Água e partículas: uma combinação fatal
Mas isso, por si só, não é suficiente para arrasar casas e ruas. Por trás disso estão também as partículas que são carregadas junto com a água. Elas penetram no solo, nas ruas e nas paredes das casas, desenvolvendo um enorme poder de erosão.
“Uma vez que partes desses objetos começam a ser atacadas, o material por baixo é carregado mais facilmente”, explicou Dietze, acrescentando que ruas e prédios em terreno não consolidado também podem ser danificados, facilitando a quebra de mais material.
“Essa combinação de material sendo arrastado com o poder de simplesmente carregar ainda mais material solto dá à água em rápido movimento o poder de causar danos enormes num curto espaço de tempo”, acrescentou.

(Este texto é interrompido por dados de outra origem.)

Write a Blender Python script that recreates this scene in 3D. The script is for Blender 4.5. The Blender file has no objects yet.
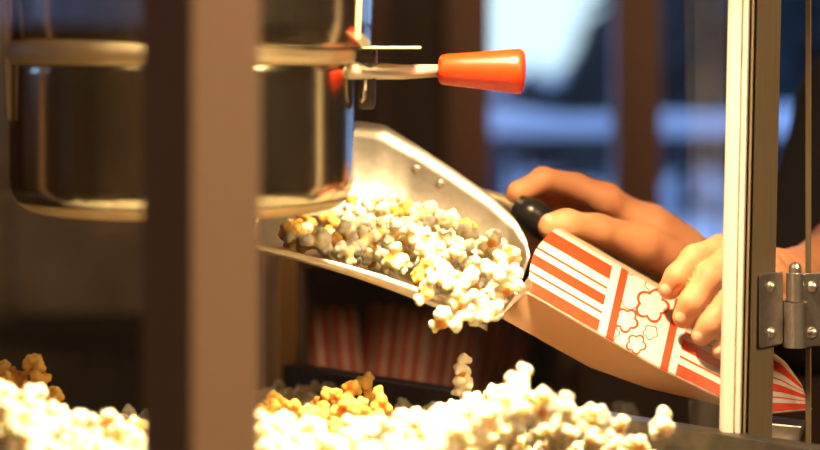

Ele enfatizou ainda que tais inundações podem se desenvolver em qualquer lugar onde ocorram chuvas fortes. Segundo Dietze, a precipitação extrema é especialmente perigosa em áreas altas e montanhosas, onde o eventual rompimento repentino de barragens pode causar o transbordamento de lagos inteiros, ou onde grandes quantidades de gelo derretido podem desencadear deslizamentos de terra e ondas de inundação nos vales logo abaixo.
As inundações podem ser previstas?
“Avisos meteorológicos podem ser derivados de previsões”, disse Dietze. “Por exemplo, as previsões meteorológicas podem ser alimentadas em modelos hidrológicos, para poder fazer previsões sobre a probabilidade e o desenvolvimento de inundações.”
Por outro lado, o processo de erosão é mais difícil de prever. Como tais eventos acontecem muito rapidamente, sua intensidade é difícil de medir com precisão.
Com a ajuda de imagens de satélite e, principalmente, de sismômetros, os pesquisadores passaram os últimos anos tentando acompanhar as ondas de inundação em tempo real e calcular sua intensidade. As pesquisas ainda se encontram nos estágios iniciais, enfatizou Dietze, mas têm um imenso potencial quando se trata de sistemas de alerta precoce de inundações.